Re: Avoiding cursors
james wrote:
> It turns out in order to get it right I have to
> sum(a2.balancewsubs) where a2.id = p.account in a
> subquery because
> "a2.balancewsubs = if(a1.id=a2.id,a2.balancewsubs,
> a2.balancewsubs+ p.amount)"
> adds p.amount onto the original a2.balancewsubs
> figure (which is always 0 because it is reset at
> the beginning of the sub) rather than a
> culmulative total as it goes through the table.
Ok i think I understand - it's because several leaf's of the tree (the accounts that correspond directly to a posting) end up in the same branch, but the amount is not updated cumulatively?

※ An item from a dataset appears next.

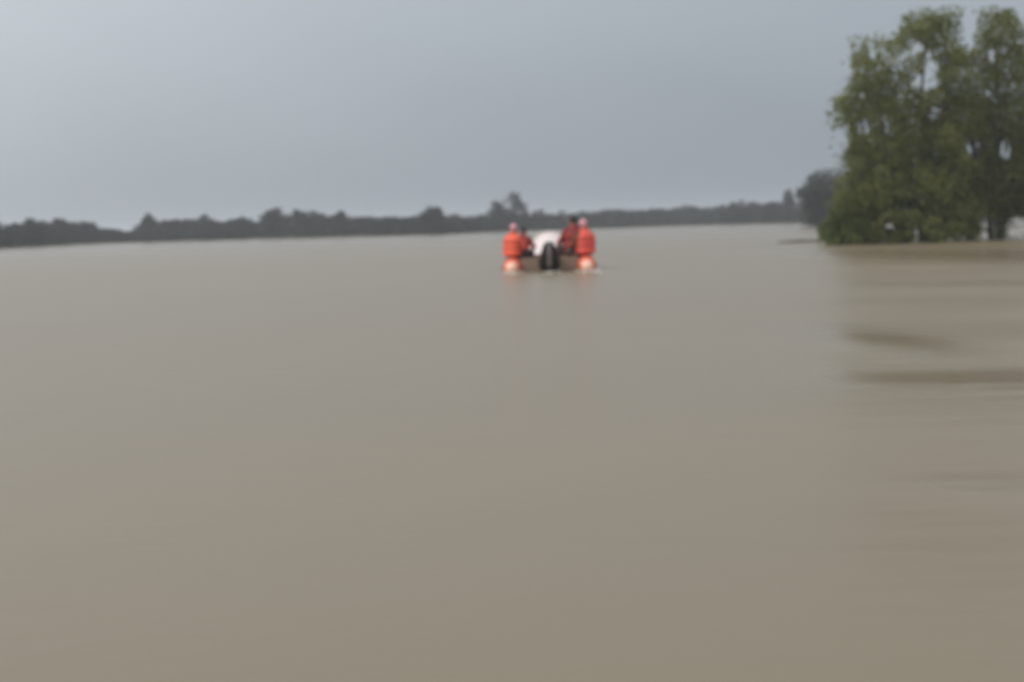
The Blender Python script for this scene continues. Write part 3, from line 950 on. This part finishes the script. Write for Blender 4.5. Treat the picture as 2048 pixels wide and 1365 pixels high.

Anyway, you could retry you original approach - that is, us a cursor (LOL, rembering your subject title). What I mean is this: In the original post the problem was with the recursion. You managed to get rid of that so now you can properly define the set you need to update in a single query. Ok, now the update itself is giving you a problem, because the amounts are not accumulated (never thought of that btw). Now, what I want to propose is something like this:
1) set up a cusor using this new set, eg:
declare csr_account cursor for
select a2.id as account_to_update
, p.amount
, if(a1.id = a2.id, false,true) as balancewsubs -- note: you could write this as (a1.id!=a2.id), but i like it better explicit
from postings p
inner join acclist a1
on p.account = a1.id
inner join acclist a2
on a1.lft >= a2.lft
and a1.rgt <= a2.rgt
;
2) loop through this cursor, record by record and do a
fetch csr_account into v_id, v_amount, v_wsubs
3) suppose you inside the loop, perform an update like this:
update acclist
set balance = if (v_wsubs, balance,balance + v_amount)
, balancewsubs = if (v_wsubs, balancewsubs + v_amount, balancewsubs)
where id = v_id
;
and see how that performs.
>
> Problem being that I cant use the same table in a
> sub query. So eventually I have a statement after
> it to calculate the balancewsubs and insert it
> into another table. Then another statement that
> takes the balancewsubs out of the temporary table
> and puts it back in the correct place.
>
> It works fast (about 3 seconds instead of the
> original 25) but if anyone knows of a way to get
> round this "same table sub query limit" please let
> me know.
I think your handling (temp table ) is appropriate for this situation. I find this subquery restriction a pain too.
Edited 1 time(s). Last edit at 02/01/2006 04:03PM by Roland Bouman.